Wenn aus Spiel Erkenntnis wird
Der Nachbau einer Druckerpresse im Bibelmuseum bildet die perfekte Kulisse für das Brettspiel „Gutenberg“, das an diesem Morgen als Anschauungsobjekt dient. Auf dem Cover ist eine Druckerpresse zu sehen, baugleich zu der im Bibelmuseum. Ein Hund umspringt mehrere Menschen, durch die Fenster der Druckerei fällt Licht ins Rauminnere.
Den Hund hätte es dort nicht unbedingt gegeben, ansonsten authentisch, beurteilen die Archäologin Anna Klara Falke und der Kirchenhistoriker Lukas Boch das Cover. Sie präsentieren einen Stich aus dem 15. Jahrhundert, ebenfalls eine Druckerei-Szene. Er belegt, wie nah das Cover am echten Mittelalter dran ist: die gleiche Art der Kleidung, eine ähnliche Druckerpresse, der Setzkasten für die Lettern im Hintergrund.

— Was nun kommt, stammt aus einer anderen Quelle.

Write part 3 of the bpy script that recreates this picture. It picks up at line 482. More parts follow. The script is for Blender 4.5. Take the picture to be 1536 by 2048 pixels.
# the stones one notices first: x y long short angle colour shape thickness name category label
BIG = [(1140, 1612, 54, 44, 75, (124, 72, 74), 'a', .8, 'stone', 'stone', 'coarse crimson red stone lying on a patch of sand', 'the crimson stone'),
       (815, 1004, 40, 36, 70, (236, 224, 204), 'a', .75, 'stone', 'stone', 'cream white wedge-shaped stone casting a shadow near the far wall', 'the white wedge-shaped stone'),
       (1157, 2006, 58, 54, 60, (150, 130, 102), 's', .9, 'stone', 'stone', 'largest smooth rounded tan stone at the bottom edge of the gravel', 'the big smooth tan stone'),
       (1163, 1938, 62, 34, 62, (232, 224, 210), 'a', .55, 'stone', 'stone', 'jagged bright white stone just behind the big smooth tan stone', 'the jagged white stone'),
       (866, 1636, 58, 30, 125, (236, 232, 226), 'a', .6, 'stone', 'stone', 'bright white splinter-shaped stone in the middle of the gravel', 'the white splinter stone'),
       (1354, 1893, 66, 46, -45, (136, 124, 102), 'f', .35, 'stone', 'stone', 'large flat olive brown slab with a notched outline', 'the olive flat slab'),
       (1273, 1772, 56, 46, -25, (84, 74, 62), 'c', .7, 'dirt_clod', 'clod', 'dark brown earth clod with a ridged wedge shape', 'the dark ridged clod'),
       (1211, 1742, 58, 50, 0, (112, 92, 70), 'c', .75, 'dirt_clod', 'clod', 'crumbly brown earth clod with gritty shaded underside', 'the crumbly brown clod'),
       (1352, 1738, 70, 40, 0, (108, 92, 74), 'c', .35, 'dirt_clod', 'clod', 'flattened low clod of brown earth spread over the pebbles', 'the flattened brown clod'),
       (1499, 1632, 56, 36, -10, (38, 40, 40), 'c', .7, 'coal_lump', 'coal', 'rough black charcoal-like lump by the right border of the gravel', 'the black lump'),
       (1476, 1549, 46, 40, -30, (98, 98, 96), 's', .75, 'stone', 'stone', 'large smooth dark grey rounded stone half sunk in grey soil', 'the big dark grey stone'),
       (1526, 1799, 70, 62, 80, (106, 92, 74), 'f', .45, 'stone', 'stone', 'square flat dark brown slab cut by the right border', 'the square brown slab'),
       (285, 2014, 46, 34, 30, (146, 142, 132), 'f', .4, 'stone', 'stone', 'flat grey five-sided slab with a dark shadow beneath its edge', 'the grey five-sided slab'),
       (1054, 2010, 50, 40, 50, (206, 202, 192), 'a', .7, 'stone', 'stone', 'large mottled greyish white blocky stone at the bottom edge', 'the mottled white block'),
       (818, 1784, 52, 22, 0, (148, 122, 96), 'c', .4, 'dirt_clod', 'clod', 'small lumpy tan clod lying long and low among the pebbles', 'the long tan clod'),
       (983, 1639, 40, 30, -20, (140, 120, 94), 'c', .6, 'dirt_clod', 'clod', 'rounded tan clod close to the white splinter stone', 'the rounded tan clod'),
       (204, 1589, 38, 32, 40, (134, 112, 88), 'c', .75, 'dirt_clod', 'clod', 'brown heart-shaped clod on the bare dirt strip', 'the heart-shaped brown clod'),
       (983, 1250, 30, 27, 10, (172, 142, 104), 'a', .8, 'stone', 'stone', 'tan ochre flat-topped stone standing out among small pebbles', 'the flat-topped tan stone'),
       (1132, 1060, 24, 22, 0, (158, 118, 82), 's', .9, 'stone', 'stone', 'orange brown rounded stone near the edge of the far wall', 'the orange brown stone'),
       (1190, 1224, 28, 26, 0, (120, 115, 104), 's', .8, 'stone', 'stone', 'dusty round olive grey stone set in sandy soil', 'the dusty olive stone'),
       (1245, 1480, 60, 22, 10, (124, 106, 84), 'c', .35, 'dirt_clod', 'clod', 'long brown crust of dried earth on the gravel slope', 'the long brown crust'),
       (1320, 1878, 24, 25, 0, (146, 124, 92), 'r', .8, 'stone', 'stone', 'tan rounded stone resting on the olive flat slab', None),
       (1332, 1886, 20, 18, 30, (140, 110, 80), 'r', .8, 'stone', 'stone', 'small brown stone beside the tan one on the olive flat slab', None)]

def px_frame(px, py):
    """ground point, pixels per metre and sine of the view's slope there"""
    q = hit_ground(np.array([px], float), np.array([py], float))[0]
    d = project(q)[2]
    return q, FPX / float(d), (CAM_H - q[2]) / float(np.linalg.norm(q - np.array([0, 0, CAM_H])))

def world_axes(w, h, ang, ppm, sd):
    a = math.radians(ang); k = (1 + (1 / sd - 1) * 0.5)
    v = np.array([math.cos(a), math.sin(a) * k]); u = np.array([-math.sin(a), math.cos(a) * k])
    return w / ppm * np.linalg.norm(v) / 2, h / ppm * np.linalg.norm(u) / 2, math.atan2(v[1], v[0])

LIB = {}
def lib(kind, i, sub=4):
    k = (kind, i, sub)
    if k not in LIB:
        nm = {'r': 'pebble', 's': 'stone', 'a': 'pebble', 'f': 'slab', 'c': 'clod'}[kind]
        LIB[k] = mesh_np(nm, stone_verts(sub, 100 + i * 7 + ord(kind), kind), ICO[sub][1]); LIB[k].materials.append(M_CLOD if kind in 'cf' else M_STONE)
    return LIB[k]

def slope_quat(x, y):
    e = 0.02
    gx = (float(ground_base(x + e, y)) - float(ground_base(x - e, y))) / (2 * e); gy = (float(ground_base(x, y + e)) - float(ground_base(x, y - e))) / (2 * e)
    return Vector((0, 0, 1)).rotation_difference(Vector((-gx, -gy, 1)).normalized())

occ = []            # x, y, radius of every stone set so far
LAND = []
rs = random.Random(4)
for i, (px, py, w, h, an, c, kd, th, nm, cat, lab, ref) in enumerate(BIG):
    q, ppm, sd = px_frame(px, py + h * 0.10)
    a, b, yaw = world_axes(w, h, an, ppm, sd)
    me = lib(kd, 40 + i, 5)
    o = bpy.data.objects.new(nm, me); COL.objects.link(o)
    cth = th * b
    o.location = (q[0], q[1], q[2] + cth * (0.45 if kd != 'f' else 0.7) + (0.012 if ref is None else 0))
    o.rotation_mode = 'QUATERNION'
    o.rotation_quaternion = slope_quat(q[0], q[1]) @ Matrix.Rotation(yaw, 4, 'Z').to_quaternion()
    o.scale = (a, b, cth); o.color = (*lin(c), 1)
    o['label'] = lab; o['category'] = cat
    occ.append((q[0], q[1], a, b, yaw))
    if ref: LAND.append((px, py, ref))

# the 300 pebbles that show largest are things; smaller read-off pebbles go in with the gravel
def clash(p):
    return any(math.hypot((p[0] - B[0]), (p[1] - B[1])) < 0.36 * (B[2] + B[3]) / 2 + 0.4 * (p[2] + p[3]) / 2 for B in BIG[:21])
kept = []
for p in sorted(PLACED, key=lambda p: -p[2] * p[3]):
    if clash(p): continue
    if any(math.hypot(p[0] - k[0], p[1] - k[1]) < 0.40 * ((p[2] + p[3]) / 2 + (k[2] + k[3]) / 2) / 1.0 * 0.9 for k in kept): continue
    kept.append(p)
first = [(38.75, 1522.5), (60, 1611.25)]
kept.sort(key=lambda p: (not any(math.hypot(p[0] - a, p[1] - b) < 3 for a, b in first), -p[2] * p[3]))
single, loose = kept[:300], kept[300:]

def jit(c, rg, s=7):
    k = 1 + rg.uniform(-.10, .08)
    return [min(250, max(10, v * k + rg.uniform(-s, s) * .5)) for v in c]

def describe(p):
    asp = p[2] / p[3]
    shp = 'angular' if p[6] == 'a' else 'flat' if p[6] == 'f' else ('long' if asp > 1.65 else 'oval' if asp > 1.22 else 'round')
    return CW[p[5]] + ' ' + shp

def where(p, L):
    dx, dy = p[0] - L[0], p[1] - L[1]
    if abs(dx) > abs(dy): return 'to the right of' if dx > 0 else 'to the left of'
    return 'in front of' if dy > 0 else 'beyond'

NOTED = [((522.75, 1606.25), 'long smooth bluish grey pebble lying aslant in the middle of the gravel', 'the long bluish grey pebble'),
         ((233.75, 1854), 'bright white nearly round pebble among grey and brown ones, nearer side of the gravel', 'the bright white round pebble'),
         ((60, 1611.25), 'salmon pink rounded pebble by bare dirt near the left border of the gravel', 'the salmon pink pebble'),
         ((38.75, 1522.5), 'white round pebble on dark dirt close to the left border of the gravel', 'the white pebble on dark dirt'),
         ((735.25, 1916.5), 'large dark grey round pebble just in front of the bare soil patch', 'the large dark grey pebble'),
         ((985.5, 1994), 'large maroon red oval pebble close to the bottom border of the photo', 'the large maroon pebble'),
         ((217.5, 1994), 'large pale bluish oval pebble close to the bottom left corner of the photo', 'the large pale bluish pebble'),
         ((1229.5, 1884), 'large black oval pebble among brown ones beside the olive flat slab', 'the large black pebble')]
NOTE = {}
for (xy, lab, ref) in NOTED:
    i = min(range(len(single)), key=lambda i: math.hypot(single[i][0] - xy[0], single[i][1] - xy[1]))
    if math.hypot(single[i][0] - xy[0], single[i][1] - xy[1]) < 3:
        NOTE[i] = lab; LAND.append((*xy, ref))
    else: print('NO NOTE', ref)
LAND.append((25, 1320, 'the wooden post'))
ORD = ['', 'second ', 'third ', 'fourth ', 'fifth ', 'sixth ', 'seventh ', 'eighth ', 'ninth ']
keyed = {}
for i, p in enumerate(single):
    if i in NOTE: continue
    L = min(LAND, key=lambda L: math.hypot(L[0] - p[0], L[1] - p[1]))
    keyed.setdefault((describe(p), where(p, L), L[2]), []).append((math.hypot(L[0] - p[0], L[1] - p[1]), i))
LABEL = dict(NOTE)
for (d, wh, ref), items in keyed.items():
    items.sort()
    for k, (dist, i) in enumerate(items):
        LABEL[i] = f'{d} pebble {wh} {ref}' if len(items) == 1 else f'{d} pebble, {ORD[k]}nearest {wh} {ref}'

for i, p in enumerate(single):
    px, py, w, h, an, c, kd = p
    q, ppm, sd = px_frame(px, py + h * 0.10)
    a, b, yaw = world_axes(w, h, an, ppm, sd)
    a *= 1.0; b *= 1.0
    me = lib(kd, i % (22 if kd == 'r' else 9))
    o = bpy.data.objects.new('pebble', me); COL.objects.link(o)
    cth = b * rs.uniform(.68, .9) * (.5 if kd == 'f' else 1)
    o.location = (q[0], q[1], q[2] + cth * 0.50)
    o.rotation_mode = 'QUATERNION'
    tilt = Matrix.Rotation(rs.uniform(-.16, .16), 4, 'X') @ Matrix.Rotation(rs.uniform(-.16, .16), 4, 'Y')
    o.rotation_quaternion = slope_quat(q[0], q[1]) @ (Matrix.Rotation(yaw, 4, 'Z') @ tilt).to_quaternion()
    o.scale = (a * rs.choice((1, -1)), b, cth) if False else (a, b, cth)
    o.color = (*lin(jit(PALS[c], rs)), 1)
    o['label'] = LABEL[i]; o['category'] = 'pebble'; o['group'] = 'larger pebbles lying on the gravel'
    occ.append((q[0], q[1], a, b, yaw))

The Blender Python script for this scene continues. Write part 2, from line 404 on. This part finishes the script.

Lukas Boch und Anna Klara Falke kennen sich aus: Sie forschen zu Brettspielen und gehören zu den Kuratoren der Brettspiel-Ausstellung „Mönch ärgere dich nicht“, die ab dem 28. August in der Abtei Liesborn im Kreis Warendorf stattfindet.
Warum Forschung zu dem Thema wichtig ist? „Wir leben in einem Brettspiel-Land, leider ist das den wenigsten bewusst“, bedauert Lukas Boch. Der deutsche Kritikerpreis „Spiel des Jahres“ etwa gilt als weltweit wichtigste Auszeichnung. Rund 200.000 Besucher tummeln sich jährlich in Essen auf der weltgrößten Brettspiel-Messe „SPIEL“, die Branche verzeichnete hierzulande 2020 einen Umsatz von rund 700 Millionen Euro. „Für die Forschung sind Brettspiele interessant, weil sie kulturelle Artefakte sind. Ihre Entstehungszeit beeinflusst sie, gleichzeitig prägen sie kulturelle Vorstellungen“, erklärt der Kirchenhistoriker. Aber im Gegensatz zu digitalen Spielen fristen Brettspiele in der Forschung ein Schattendasein.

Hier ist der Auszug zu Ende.